Word for word, restate every line of the material.

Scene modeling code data
━━━━━━━━━━
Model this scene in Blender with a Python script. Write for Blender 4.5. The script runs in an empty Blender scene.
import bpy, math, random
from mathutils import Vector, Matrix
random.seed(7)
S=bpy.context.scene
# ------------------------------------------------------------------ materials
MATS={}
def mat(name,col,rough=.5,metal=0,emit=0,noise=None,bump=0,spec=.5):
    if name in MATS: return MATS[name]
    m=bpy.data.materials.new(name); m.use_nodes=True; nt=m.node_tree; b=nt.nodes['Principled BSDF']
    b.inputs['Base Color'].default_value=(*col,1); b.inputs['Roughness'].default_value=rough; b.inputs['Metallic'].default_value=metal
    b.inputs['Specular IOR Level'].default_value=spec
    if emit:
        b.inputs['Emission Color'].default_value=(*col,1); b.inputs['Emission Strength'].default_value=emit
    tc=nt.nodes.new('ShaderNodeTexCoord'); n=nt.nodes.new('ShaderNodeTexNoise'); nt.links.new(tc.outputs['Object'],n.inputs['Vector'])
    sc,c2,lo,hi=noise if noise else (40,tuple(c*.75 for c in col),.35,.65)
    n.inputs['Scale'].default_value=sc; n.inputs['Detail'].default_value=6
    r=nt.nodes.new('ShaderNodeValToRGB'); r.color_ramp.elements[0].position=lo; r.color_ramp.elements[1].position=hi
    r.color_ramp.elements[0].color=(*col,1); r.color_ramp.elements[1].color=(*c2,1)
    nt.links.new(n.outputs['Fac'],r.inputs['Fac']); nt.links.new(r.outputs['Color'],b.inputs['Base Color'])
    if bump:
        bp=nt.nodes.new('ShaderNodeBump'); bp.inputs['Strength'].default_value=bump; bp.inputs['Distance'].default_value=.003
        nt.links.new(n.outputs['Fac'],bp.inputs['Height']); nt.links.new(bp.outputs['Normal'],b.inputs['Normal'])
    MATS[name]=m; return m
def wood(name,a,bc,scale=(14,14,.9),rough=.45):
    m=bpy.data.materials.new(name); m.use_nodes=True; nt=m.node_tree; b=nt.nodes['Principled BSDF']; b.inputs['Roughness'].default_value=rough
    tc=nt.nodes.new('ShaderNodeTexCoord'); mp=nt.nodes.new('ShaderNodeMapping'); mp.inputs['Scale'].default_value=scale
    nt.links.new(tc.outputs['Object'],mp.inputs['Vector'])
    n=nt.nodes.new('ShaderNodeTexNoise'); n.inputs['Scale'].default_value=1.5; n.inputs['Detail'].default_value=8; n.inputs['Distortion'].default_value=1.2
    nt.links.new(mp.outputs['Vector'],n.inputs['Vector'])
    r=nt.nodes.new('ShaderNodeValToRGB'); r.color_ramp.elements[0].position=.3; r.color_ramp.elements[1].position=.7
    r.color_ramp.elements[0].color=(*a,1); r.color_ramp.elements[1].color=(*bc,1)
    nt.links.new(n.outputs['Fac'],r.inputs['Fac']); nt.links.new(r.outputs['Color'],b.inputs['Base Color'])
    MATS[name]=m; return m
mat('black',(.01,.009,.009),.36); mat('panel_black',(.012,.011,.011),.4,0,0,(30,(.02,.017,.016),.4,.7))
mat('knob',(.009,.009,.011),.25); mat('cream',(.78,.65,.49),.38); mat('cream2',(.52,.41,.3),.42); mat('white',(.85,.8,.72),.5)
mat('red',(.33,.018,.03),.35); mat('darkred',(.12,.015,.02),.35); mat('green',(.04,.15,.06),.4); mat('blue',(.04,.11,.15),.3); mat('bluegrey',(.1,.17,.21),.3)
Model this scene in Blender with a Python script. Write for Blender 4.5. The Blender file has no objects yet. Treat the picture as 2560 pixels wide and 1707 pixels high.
━━━━━━━━━━
RESULT FOR THIS TASK |
Model this scene in Blender with a Python script. Write for Blender 4.5. The script runs in an empty Blender scene.
import bpy, math, random
from mathutils import Vector, Matrix
random.seed(7)
S=bpy.context.scene
# ------------------------------------------------------------------ materials
MATS={}
def mat(name,col,rough=.5,metal=0,emit=0,noise=None,bump=0,spec=.5):
    if name in MATS: return MATS[name]
    m=bpy.data.materials.new(name); m.use_nodes=True; nt=m.node_tree; b=nt.nodes['Principled BSDF']
    b.inputs['Base Color'].default_value=(*col,1); b.inputs['Roughness'].default_value=rough; b.inputs['Metallic'].default_value=metal
    b.inputs['Specular IOR Level'].default_value=spec
    if emit:
        b.inputs['Emission Color'].default_value=(*col,1); b.inputs['Emission Strength'].default_value=emit
    tc=nt.nodes.new('ShaderNodeTexCoord'); n=nt.nodes.new('ShaderNodeTexNoise'); nt.links.new(tc.outputs['Object'],n.inputs['Vector'])
    sc,c2,lo,hi=noise if noise else (40,tuple(c*.75 for c in col),.35,.65)
    n.inputs['Scale'].default_value=sc; n.inputs['Detail'].default_value=6
    r=nt.nodes.new('ShaderNodeValToRGB'); r.color_ramp.elements[0].position=lo; r.color_ramp.elements[1].position=hi
    r.color_ramp.elements[0].color=(*col,1); r.color_ramp.elements[1].color=(*c2,1)
    nt.links.new(n.outputs['Fac'],r.inputs['Fac']); nt.links.new(r.outputs['Color'],b.inputs['Base Color'])
    if bump:
        bp=nt.nodes.new('ShaderNodeBump'); bp.inputs['Strength'].default_value=bump; bp.inputs['Distance'].default_value=.003
        nt.links.new(n.outputs['Fac'],bp.inputs['Height']); nt.links.new(bp.outputs['Normal'],b.inputs['Normal'])
    MATS[name]=m; return m
def wood(name,a,bc,scale=(14,14,.9),rough=.45):
    m=bpy.data.materials.new(name); m.use_nodes=True; nt=m.node_tree; b=nt.nodes['Principled BSDF']; b.inputs['Roughness'].default_value=rough
    tc=nt.nodes.new('ShaderNodeTexCoord'); mp=nt.nodes.new('ShaderNodeMapping'); mp.inputs['Scale'].default_value=scale
    nt.links.new(tc.outputs['Object'],mp.inputs['Vector'])
    n=nt.nodes.new('ShaderNodeTexNoise'); n.inputs['Scale'].default_value=1.5; n.inputs['Detail'].default_value=8; n.inputs['Distortion'].default_value=1.2
    nt.links.new(mp.outputs['Vector'],n.inputs['Vector'])
    r=nt.nodes.new('ShaderNodeValToRGB'); r.color_ramp.elements[0].position=.3; r.color_ramp.elements[1].position=.7
    r.color_ramp.elements[0].color=(*a,1); r.color_ramp.elements[1].color=(*bc,1)
    nt.links.new(n.outputs['Fac'],r.inputs['Fac']); nt.links.new(r.outputs['Color'],b.inputs['Base Color'])
    MATS[name]=m; return m
mat('black',(.01,.009,.009),.36); mat('panel_black',(.012,.011,.011),.4,0,0,(30,(.02,.017,.016),.4,.7))
mat('knob',(.009,.009,.011),.25); mat('cream',(.78,.65,.49),.38); mat('cream2',(.52,.41,.3),.42); mat('white',(.85,.8,.72),.5)
mat('red',(.33,.018,.03),.35); mat('darkred',(.12,.015,.02),.35); mat('green',(.04,.15,.06),.4); mat('blue',(.04,.11,.15),.3); mat('bluegrey',(.1,.17,.21),.3)
Model this scene in Blender with a Python script. Write for Blender 4.5. The Blender file has no objects yet. Treat the picture as 2560 pixels wide and 1707 pixels high.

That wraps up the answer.